== DIRECTIONS FOR THIS TASK ==
Extract the lines that hold the string "scene".
####################
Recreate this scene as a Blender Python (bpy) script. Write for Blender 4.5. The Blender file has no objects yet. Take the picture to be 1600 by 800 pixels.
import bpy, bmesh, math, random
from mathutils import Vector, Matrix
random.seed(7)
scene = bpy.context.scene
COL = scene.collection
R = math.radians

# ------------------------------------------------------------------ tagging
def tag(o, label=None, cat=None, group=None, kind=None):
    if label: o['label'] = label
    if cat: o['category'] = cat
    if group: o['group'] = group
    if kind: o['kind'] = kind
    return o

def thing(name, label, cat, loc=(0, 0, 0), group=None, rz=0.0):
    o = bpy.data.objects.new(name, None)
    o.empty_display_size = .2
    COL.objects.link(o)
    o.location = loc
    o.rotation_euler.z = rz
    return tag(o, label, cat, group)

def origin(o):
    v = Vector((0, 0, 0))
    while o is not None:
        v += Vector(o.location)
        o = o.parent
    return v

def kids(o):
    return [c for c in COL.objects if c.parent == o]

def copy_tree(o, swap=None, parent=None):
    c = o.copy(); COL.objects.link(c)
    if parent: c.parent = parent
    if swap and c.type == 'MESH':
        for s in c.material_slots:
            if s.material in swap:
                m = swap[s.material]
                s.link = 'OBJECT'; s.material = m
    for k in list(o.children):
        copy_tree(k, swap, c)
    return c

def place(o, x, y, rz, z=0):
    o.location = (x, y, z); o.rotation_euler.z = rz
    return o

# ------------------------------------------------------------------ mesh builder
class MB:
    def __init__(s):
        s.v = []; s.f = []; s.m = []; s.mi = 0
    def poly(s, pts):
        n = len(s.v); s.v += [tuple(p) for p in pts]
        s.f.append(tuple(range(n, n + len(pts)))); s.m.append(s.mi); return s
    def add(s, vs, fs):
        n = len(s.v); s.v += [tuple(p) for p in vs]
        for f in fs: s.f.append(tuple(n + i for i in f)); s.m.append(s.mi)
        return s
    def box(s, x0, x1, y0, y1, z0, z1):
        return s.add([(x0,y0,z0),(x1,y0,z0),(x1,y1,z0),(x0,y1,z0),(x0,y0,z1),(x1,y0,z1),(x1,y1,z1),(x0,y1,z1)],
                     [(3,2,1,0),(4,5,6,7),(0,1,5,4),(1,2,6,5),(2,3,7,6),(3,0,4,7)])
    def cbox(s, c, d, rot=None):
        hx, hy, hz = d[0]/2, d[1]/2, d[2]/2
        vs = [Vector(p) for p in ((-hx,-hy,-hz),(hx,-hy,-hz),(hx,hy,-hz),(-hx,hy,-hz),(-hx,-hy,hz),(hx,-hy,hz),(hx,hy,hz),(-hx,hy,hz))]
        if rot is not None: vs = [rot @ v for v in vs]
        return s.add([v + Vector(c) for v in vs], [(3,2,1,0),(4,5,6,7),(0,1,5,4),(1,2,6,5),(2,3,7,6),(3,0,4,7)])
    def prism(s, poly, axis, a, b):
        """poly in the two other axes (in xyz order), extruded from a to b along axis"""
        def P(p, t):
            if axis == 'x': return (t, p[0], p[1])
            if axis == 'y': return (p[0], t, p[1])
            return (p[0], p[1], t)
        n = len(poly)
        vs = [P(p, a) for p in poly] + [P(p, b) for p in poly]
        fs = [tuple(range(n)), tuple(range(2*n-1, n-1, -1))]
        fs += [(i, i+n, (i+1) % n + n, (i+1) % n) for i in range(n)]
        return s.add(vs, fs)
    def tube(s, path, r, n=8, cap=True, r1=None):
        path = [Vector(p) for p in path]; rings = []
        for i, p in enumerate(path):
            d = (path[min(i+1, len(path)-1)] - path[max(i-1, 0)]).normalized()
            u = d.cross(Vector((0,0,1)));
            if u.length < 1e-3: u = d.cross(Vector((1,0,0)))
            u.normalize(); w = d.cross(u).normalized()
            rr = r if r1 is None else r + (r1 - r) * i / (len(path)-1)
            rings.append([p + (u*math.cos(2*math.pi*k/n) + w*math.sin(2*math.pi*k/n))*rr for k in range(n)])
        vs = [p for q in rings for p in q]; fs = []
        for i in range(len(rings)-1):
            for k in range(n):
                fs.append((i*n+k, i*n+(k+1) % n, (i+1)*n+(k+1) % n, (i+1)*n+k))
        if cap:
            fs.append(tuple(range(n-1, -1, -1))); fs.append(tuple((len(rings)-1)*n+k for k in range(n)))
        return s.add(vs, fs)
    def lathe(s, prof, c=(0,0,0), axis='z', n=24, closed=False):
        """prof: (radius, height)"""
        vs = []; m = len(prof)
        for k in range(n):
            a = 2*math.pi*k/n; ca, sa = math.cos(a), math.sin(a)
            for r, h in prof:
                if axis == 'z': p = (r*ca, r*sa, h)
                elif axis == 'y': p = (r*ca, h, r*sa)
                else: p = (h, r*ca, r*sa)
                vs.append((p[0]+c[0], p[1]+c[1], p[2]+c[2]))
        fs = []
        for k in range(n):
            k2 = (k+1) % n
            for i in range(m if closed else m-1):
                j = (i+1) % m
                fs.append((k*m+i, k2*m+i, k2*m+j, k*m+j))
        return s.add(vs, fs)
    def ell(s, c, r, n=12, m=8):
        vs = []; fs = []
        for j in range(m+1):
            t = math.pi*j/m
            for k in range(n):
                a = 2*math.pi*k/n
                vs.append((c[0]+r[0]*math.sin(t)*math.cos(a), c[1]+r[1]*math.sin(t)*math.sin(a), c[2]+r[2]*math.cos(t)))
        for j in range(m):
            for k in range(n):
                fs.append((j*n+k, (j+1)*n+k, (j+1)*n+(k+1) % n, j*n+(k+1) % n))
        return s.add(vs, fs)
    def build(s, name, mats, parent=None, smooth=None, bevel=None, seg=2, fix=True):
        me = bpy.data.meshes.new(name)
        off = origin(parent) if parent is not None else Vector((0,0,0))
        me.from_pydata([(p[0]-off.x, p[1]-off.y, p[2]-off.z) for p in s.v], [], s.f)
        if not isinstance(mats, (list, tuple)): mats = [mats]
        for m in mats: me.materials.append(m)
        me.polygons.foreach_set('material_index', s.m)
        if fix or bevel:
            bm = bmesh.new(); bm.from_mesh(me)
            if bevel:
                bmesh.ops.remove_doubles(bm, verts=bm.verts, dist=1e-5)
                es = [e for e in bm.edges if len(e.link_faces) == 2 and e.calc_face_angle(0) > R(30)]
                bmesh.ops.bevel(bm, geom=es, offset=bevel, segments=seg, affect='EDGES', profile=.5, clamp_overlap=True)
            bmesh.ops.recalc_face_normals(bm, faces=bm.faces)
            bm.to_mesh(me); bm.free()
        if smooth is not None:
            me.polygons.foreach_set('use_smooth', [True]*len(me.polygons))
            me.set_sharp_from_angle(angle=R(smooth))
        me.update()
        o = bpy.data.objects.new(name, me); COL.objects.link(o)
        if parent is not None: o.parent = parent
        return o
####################
== ANSWER IN FULL ==
Recreate this scene as a Blender Python (bpy) script. Write for Blender 4.5. The Blender file has no objects yet. Take the picture to be 1600 by 800 pixels.
scene = bpy.context.scene
COL = scene.collection